The Public Interest

Taking too many liberties?

Stanley C. Brubaker

Summer 1999

RICHARD A. Epstein is one of the country’s most important libertarian theorists. The University of Chicago law professor first gained prominence in 1985 with Takings, which urged that the eminent-domain clause of the Constitution be transported from the technical periphery of constitutional law to its vital center. (The leading textbook at the time devoted only 8 of its 1,650 pages to the subject.) In the spare, concluding words of the Fifth Amendment—“nor shall private property be taken for public use without just compensation”—Epstein purported to find a comprehensive statement of the proper relation between the individual and the state. By his analysis, any diminution of the value of private property by taxes or regulation became a “taking.” A taking could be justified, without compensation, if it prevented harm to others.

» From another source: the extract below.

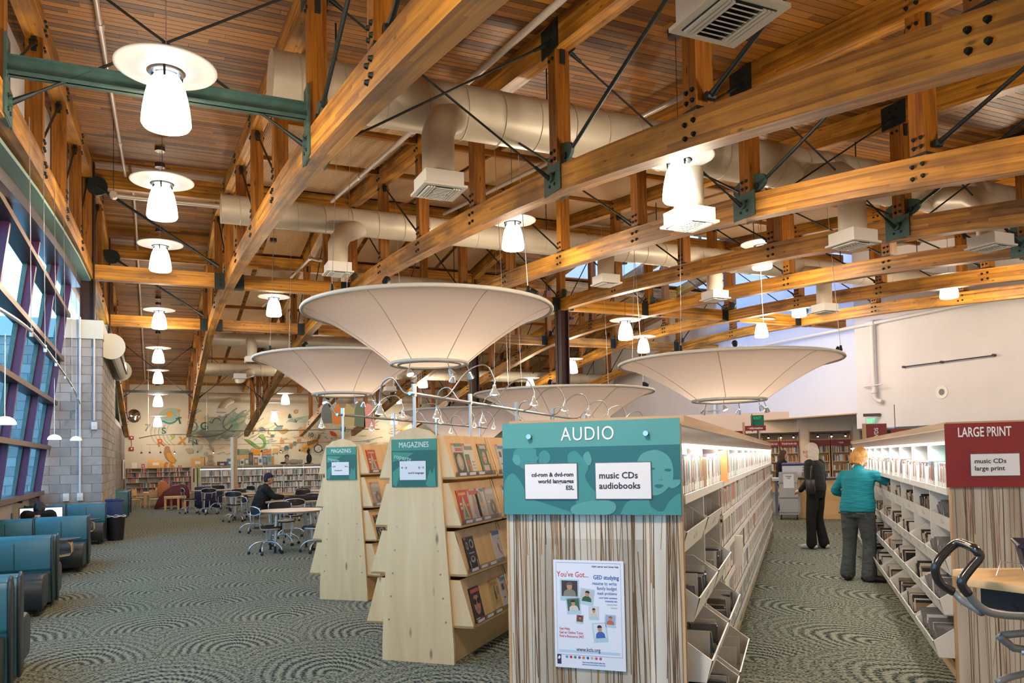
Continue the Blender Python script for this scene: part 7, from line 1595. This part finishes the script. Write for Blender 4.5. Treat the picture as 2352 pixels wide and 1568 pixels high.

Or it could be justified if it were for “public use” (which Epstein understood according to the stringent criteria of “market failure”), and then only with just compensation. The implications were breathtaking: Major components of the Great Society, the New Deal, Progressive regulation, and any form of governmental redistribution would become unconstitutional. The courts and the academy were not convinced, of course, but the former have seen a modest revival of the takings clause, and the latter now treat the clause with respect. (The current leading casebook devotes nearly 50 of its 1,750 pages to takings.)